The sixteenth century was of crisis along the East African coast due to Portuguese intervention: some coastal cities vanished, while others declined, but still others survived and even grew. In the case of the Horn, the situation was further complicated by Ottoman expansion, nomadic invasions and a war between Christian Ethiopia and the Adal Sultanate that ruined both polities and led to the collapse of the latter. The end of urban life across much of the Horn probably explains the disappearance of imported goods from the archaeological record during the subsequent centuries (González-Ruibal, 2020: 662–663).

But who were the consumers of the commodities that were making their way into the Horn of Africa? In the case of Somaliland, during the earlier period (eleventh to thirteenth centuries), the landscape was still dominated by nomads, and sanctuaries and graves, rather than towns, were the symbolic anchors in the landscape, as they had been from the Neolithic. In these sites, imports during the pre-Adalite period are very few: in the funerary sanctuary of Iskudar, for instance, radiocarbon-dated to the twelfth-fourteenth centuries, the rituals are still pagan and only four sherds of imported pottery and glass were found (González-Ruibal et al., 2017: 162–166). By this time, Asian wares were common instead in the Muslim towns of Ethiopia (Insoll et al., 2016Insoll, 2017: 208–209; Gaastra and Insoll, 2020: 3).

That the Indian Ocean trade went through Somaliland, then, does not mean that commodities remained in Somaliland. This is also true for the settlements that developed during between 1286 and 1577. We documented fairs, towns, and secondary settlements in the interior part of Somaliland, all of which yielded a certain amount of imported materials. The variety and volume, however, have nothing to do with the coastal sites. Local pottery represents around 99% of the ceramic assemblage inland (de Torres Rodríguez et al., 2018: 33), as opposed to an average 7% in coastal sites. The most popular imports in the interior are cowries. In terms of pottery, the most common are speckled wares, Chinese porcelain and white creamware. The only exception so far is the town of Fardowsa, on the edge of the Gollis Mountains, 60 km in a straight line from Berbera and overlooking the coastal plain. Here the quantity—and, to some extent, the variety—of imports approaches those of the coastal sites: in two of the houses that we excavated in Fardowsa, dated to the fifteenth-sixteenth centuries, we found 60 glass bangles, many perfume bottles and a ceramic assemblage that is very similar to the coastal sites, including Chinese porcelain, SE Asian celadons, Martaban, Speckled Ware, Blue Tihama, Dark Glaze, etc. (de Torres Rodríguez et al., 2021). The two houses were larger than average and probably belonged to well-to-do families, perhaps associated with long-distance trade. The abundance of finds in Fardowsa can be probably explained because it acted at the same time as a transit market and a gateway community, as it is situated in a “natural breaking point” (Curtin, 1984: 29) and along one of the main routes—and in a crossroads—between coast and interior (Hirth, 1978). This, rather than its large size, would explain the quality and quantity of imports.

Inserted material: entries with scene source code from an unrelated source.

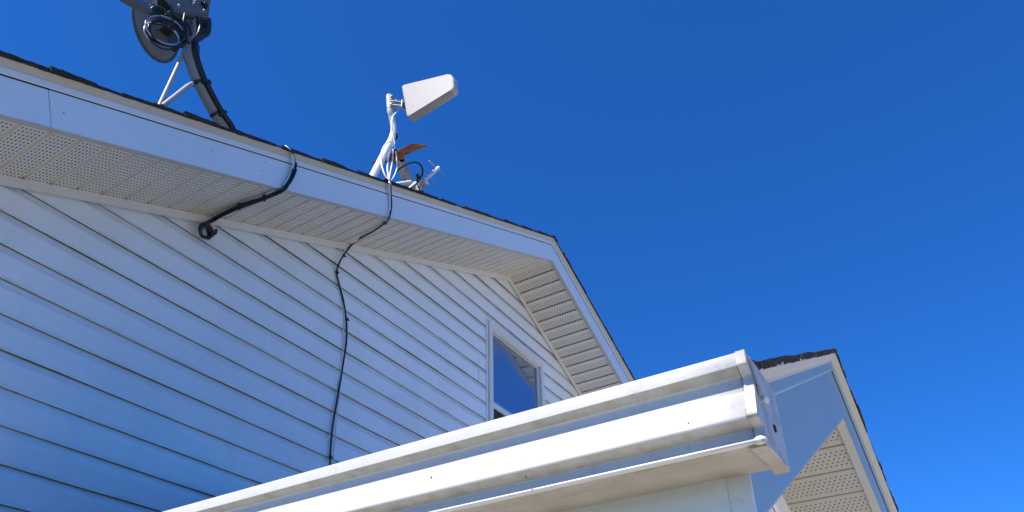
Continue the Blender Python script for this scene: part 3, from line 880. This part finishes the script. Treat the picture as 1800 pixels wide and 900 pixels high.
m = MB(); m.tube([foot + Vector((-.0, -.03, -.02)), atY(286, 186, YD - .01), atY(331, 151, YD - .02), atY(341, 145, YD - .022)], [.0105, .0105, .0115, .0085], 12); m.build('strut', M['grey_light'], sdish, smooth=True)
m = MB(); c = atY(342, 146, YD - .025); m.tube([c + Vector((0, .02, 0)), c + Vector((0, -.02, 0))], .009, 8); m.build('bolt', M['blackmetal'], sdish)
m = MB(); a = mpts[0]; m.obox(a + Vector((0, .02, -.03)), (.09, 0, .09 * MS), (0, .09, 0), (-.004 * MS, 0, .004)); m.build('foot_plate', M['galv'], sdish)
# reflector seen from behind and below
DC = atY(284, 36, YD + .10)
ax_v = (CAM_U * .98 - CAM_R * .12).normalized()
ax_h = (CAM_R * .50 + CAM_F * .80 + Vector((0, 0, -.25))).normalized()
ax_h = (ax_h - ax_v * ax_h.dot(ax_v)).normalized()
ax_n = ax_v.cross(ax_h)
if ax_n.dot(CAM_F) < 0: ax_n = -ax_n
RV, RH = .182, .115
m = MB(); rings = 7; seg = 40
vv = []; ff = []
for sgn in (0, 1):
    for i in range(rings + 1):
        t = i / rings
        for q in range(seg):
            a = 2 * math.pi * q / seg
            vv.append(DC + ax_v * (RV * t * math.sin(a)) + ax_h * (RH * t * math.cos(a)) + ax_n * (.045 * t * t + (.004 if sgn else 0)))
for sgn in (0, 1):
    o = sgn * (rings + 1) * seg
    for i in range(rings):
        for q in range(seg):
            ff.append((o + i * seg + q, o + i * seg + (q + 1) % seg, o + (i + 1) * seg + (q + 1) % seg, o + (i + 1) * seg + q))
o2 = (rings + 1) * seg
for q in range(seg):
    ff.append((rings * seg + q, rings * seg + (q + 1) % seg, o2 + rings * seg + (q + 1) % seg, o2 + rings * seg + q))
m.add(vv, ff)
rim = [DC + ax_v * (RV * math.sin(a)) + ax_h * (RH * math.cos(a)) + ax_n * .046 for a in [2 * math.pi * q / 48 for q in range(49)]]
ref = m.build('reflector', M['dish'], sdish, smooth=True, angle=60)
m = MB(); m.tube(rim, .007, 8, False); m.build('rim', M['grey'], ref, smooth=True)
# back bracket: folded slate plate over a black box, clamp on the mast top
YB = YD - .05
m = MB(); m.prism([atY(297, 18.5, YB), atY(348, 25.5, YB), atY(367, 28.5, YB), atY(369, 9, YB), atY(374, -8, YB), atY(366, -22, YB), atY(290, -22, YB), atY(291, 0, YB), atY(305, 15.5, YB)], (0, .006, 0))
br = m.build('bracket', M['grey'], sdish, bevel=.001)
m = MB(); m.prism([atY(297, 18.8, YB - .012), atY(367, 29, YB - .012), atY(367, 31, YB - .012), atY(297, 20.8, YB - .012)], (0, .03, 0)); m.build('bracket_flange', M['grey'], br)
m = MB(); m.prism([atY(299, 22, YB + .012), atY(371, 31, YB + .012), atY(372.5, 40, YB + .012), atY(371.5, 56, YB + .012), atY(369, 62, YB + .012), atY(351, 60.5, YB + .012), atY(348, 40, YB + .012), atY(327, 40, YB + .012), atY(325, 58, YB + .012), atY(330, 76, YB + .012), atY(322, 68, YB + .012), atY(316, 46, YB + .012), atY(303, 36, YB + .012)], (0, .10, 0))
m.build('back_box', M['blackmetal'], sdish, bevel=.003)
for px, py, r in ((311, 11.5, .009), (339, 5, .007), (337, 8.5, .006), (358, 9, .018), (359, 13, .010), (355, 20, .008), (362, 44, .010)):
    c = atY(px, py, YB); m = MB(); m.tube([c + Vector((0, .006, 0)), c + Vector((0, -.010, 0))], r, 8); m.tube([c + Vector((0, -.008, 0)), c + Vector((0, -.018, 0))], r * .55, 6)
    m.build('bolt', M['galv' if r < .0095 else 'blackmetal'], br, bevel=.001)
m = MB()
c0, c1 = atY(339.5, 56, YD), atY(342.5, 30, YD)
m.tube([c0, c1], .030, 16)
m.obox(atY(331, 46, YD - .035), (.010, 0, .012), (0, .006, 0), (-.012, 0, .040))
m.build('mast_clamp', M['grey'], sdish, bevel=.002)
for py in (38, 44, 50, 57):
    c = atY(338, py, YD - .045); m = MB(); m.tube([c, c + Vector((0, -.02, 0))], .0065, 6); m.build('bolt', M['galv'], sdish)
# feed arm leaving the frame at the upper left
a0, a1 = atY(259, 17, YB - .03), atY(214, -9, YB - .10)
dv = (a1 - a0).normalized(); sdv = Vector((0, 1, 0)); sdv = (sdv - dv * sdv.dot(dv)).normalized(); udv = dv.cross(sdv)
m = MB(); m.obox((a0 + a1) / 2, dv * ((a1 - a0).length / 2), sdv * .018, udv * .0195); arm = m.build('feed_arm', M['grey'], sdish, bevel=.002)
m = MB()
for t in (.02, .25, .45):
    c = a0.lerp(a1, t) + udv * (.020 if udv.z > 0 else -.020)
    m.obox(c, dv * .022, sdv * .014, udv * .003)
m.build('label_plate', M['white_cable'], arm)
m = MB(); m.tube(spline([a0 + Vector((.0, 0, -.004)), atY(273, 24, YB - .01), atY(290, 36, YB + .01), atY(305, 44, YB + .03)], 5), .012, 10); m.build('arm_bar', M['blackmetal'], sdish, smooth=True)
m = MB(); m.prism([atY(275, -5, YB + .03), atY(290, -5, YB + .03), atY(309, 18, YB + .03), atY(306, 30, YB + .03), atY(290, 22, YB + .03), atY(276, 10, YB + .03)], (0, .03, 0)); m.build('skew_plate', M['blackmetal'], sdish, bevel=.003)

for L_ in ([(262, 20), (272, 12), (284, 14), (296, 26), (306, 40)], [(268, 6), (276, 18), (286, 40), (300, 50), (318, 48)], [(300, 10), (306, 26), (318, 34), (330, 42), (336, 62)], [(325, 24), (322, 44), (326, 64), (334, 78)], [(346, 28), (352, 44), (346, 62), (338, 74)]):
    m = MB(); m.tube(spline([atY(x, y, YB - .022 - .004 * (x % 3)) for x, y in L_], 6), .006, 8); m.build('wire', M['black'], sdish, smooth=True)

ck = thing('cable_coil', 'coil of black and grey cable hung behind the satellite dish', 'cable coil', atY(286, 62, YD - .06))
cc = atY(286, 63, YD - .05)
e1 = (atY(316, 76, YD - .05) - cc); e2 = (atY(279, 84, YD - .05) - cc)
for i in range(7):
    sc1 = 1 + .10 * math.sin(i * 1.7); sc2 = .84 + .14 * math.cos(i * 2.3) + .02 * i
    off = Vector((.009 * math.sin(i * 2.1), -.005 * i, .012 * math.cos(i * 1.3)))
    pts = [cc + off + e1 * (sc1 * math.cos(a)) + e2 * (sc2 * math.sin(a)) for a in [2 * math.pi * q / 36 for q in range(37)]]
    m = MB(); m.tube(pts, .0042, 8, False); m.build('cable', M['black'] if i not in (2, 5) else M['galv'], ck, smooth=True)
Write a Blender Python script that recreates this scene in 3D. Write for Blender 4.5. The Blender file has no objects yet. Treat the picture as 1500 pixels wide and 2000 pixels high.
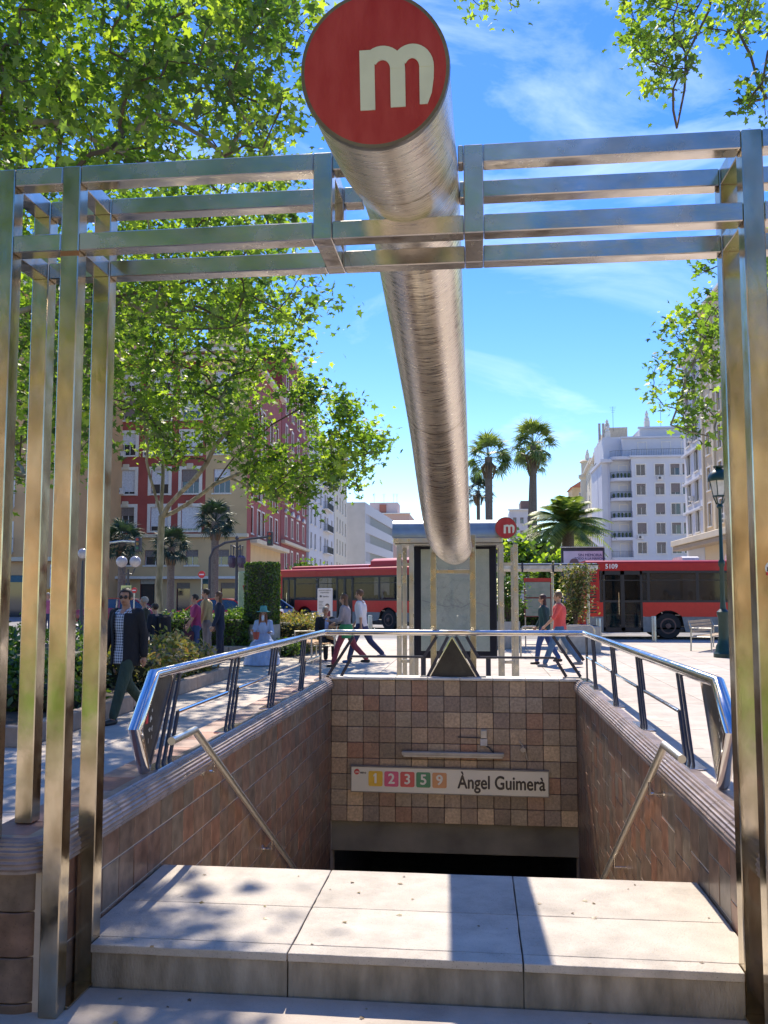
import bpy, bmesh, math, random
import numpy as np
from mathutils import Vector, Matrix, Euler, noise as mnoise
R = math.radians
rng = random.Random(7)
nrg = np.random.default_rng(11)
SC = bpy.context.scene
COL = SC.collection

# ------------------------------------------------------------------ camera, world, sun, exposure
EYE = 1.65
PITCH, YAW = math.atan(136/1700), R(6.13)
cam_d = bpy.data.cameras.new('camera')
cam = bpy.data.objects.new('camera', cam_d); COL.objects.link(cam)
cam.location = (0, 0, EYE); cam.rotation_euler = (math.pi/2+PITCH, 0, YAW)
cam_d.lens = 30.6; cam_d.sensor_width = 36; cam_d.sensor_fit = 'AUTO'; cam_d.shift_y = 0.012
cam_d.clip_start = 0.05; cam_d.clip_end = 3000
SC.camera = cam
SUN = Vector((-0.13, 0.87, 1.0)).normalized()
W = bpy.data.worlds.new('World'); SC.world = W; W.use_nodes = True
wn, wl = W.node_tree.nodes, W.node_tree.links
wn.clear()
w_out = wn.new('ShaderNodeOutputWorld'); w_bg = wn.new('ShaderNodeBackground')
sky = wn.new('ShaderNodeTexSky'); sky.sky_type = 'NISHITA'; sky.sun_disc = False
sky.sun_elevation = math.asin(SUN.z); sky.sun_rotation = math.atan2(SUN.x, SUN.y)
sky.air_density = 1.15; sky.dust_density = 0.05; sky.ozone_density = 4.0; sky.altitude = 20
tc = wn.new('ShaderNodeTexCoord'); mp = wn.new('ShaderNodeMapping')
mp.inputs['Rotation'].default_value = (0, R(35), R(20)); mp.inputs['Scale'].default_value = (1.6, 3.0, 5.0)
nz = wn.new('ShaderNodeTexNoise'); nz.inputs['Scale'].default_value = 1.5; nz.inputs['Detail'].default_value = 9
nz.inputs['Roughness'].default_value = 0.6; nz.inputs['Distortion'].default_value = 0.8
cr = wn.new('ShaderNodeValToRGB'); cr.color_ramp.elements[0].position = 0.525; cr.color_ramp.elements[1].position = 0.82
cr.color_ramp.elements[1].color = (0.45, 0.45, 0.45, 1)
cm = wn.new('ShaderNodeMix'); cm.data_type = 'RGBA'
cm.inputs['B'].default_value = (8.0, 9.0, 10.5, 1)
hs = wn.new('ShaderNodeHueSaturation'); hs.inputs['Saturation'].default_value = 1.34; hs.inputs['Hue'].default_value = 0.518; hs.inputs['Value'].default_value = 1.0
wl.new(tc.outputs['Generated'], mp.inputs['Vector']); wl.new(mp.outputs['Vector'], nz.inputs['Vector'])
wl.new(nz.outputs['Fac'], cr.inputs['Fac']); wl.new(cr.outputs['Color'], cm.inputs['Factor'])
wl.new(sky.outputs['Color'], hs.inputs['Color']); wl.new(hs.outputs['Color'], cm.inputs['A'])
wl.new(cm.outputs['Result'], w_bg.inputs['Color']); w_bg.inputs['Strength'].default_value = 0.098
wl.new(w_bg.outputs['Background'], w_out.inputs['Surface'])
sun_d = bpy.data.lights.new('sun', 'SUN'); sun_d.energy = 3.4; sun_d.angle = R(0.53); sun_d.color = (1.0, 0.90, 0.76)
sun = bpy.data.objects.new('sun', sun_d); COL.objects.link(sun)
sun.rotation_euler = SUN.to_track_quat('Z', 'Y').to_euler()
SC.view_settings.view_transform = 'Standard'; SC.view_settings.look = 'None'
SC.view_settings.exposure = 1.2; SC.view_settings.gamma = 1; SC.view_settings.use_curve_mapping = False
SC.render.engine = 'CYCLES'
SC.cycles.max_bounces = 7; SC.cycles.transparent_max_bounces = 12

# ------------------------------------------------------------------ measuring: photograph pixel (1500 x 2000) to a point of the place
_f = Vector((-math.sin(YAW)*math.cos(PITCH), math.cos(YAW)*math.cos(PITCH), math.sin(PITCH)))
_r = Vector((math.cos(YAW), math.sin(YAW), 0)); _u = _r.cross(_f)
def at(px, py, axis, v):
    d = _f+_r*((px-750)/1700)-_u*((py-1024)/1700)
    i = 'XYZ'.index(axis); t = (v-(0, 0, EYE)[i])/d[i]
    return Vector((0, 0, EYE))+d*t
def gr(px, py): return at(px, py, 'Z', 0.0)

# ------------------------------------------------------------------ materials
MATS = {}
def mat(name, col, rough=0.6, metal=0.0, var=0.15, scale=8.0, bump=0.15, bscale=60.0, col2=None, spec=0.5, stretch=None, coat=0.0, detail=5):
    if name in MATS: return MATS[name]
    m = bpy.data.materials.new(name); m.use_nodes = True
    nt = m.node_tree; n, l = nt.nodes, nt.links
    b = n['Principled BSDF']
    b.inputs['Roughness'].default_value = rough; b.inputs['Metallic'].default_value = metal
    b.inputs['Specular IOR Level'].default_value = spec; b.inputs['Coat Weight'].default_value = coat
    t = n.new('ShaderNodeTexCoord'); mpn = n.new('ShaderNodeMapping')
    if stretch: mpn.inputs['Scale'].default_value = stretch
    l.new(t.outputs['Object'], mpn.inputs['Vector'])
    nn = n.new('ShaderNodeTexNoise'); nn.inputs['Scale'].default_value = scale; nn.inputs['Detail'].default_value = detail
    l.new(mpn.outputs['Vector'], nn.inputs['Vector'])
    rp = n.new('ShaderNodeValToRGB'); e = rp.color_ramp.elements
    c2 = col2 or tuple(min(1, c*(1+var)) for c in col)
    c1 = col if col2 else tuple(c*(1-var) for c in col)
    e[0].position = 0.32; e[1].position = 0.68
    e[0].color = (*c1, 1); e[1].color = (*c2, 1)
    l.new(nn.outputs['Fac'], rp.inputs['Fac']); l.new(rp.outputs['Color'], b.inputs['Base Color'])
    if bump:
        n2 = n.new('ShaderNodeTexNoise'); n2.inputs['Scale'].default_value = bscale; n2.inputs['Detail'].default_value = 4
        l.new(mpn.outputs['Vector'], n2.inputs['Vector'])
        bp = n.new('ShaderNodeBump'); bp.inputs['Strength'].default_value = bump; bp.inputs['Distance'].default_value = 0.01
        l.new(n2.outputs['Fac'], bp.inputs['Height']); l.new(bp.outputs['Normal'], b.inputs['Normal'])
    MATS[name] = m
    return m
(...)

Generally speaking, however, if we compare the towns of Somaliland with those of Ethiopia (e.g. Fauvelle-Aymar et al., 2006Insoll, 2017Pradines, 2017; Wagaw Bogale, 2020Khalaf and Insoll, 2019) the smaller size, lesser monumentality, lack of inscriptions and fewer imports of the former becomes obvious. This is in tune with the character of Somaliland, and particularly the Berbera area, which was more a transition zone that conveyed goods to the interior than a destination in and of itself. Indeed, written chronicles of the medieval period refer to numerous Muslim cities in what is today Ethiopia (Pankhurst, 1997: 39–60), but there are very few mentions to large settlements in the territory of present-day Somaliland.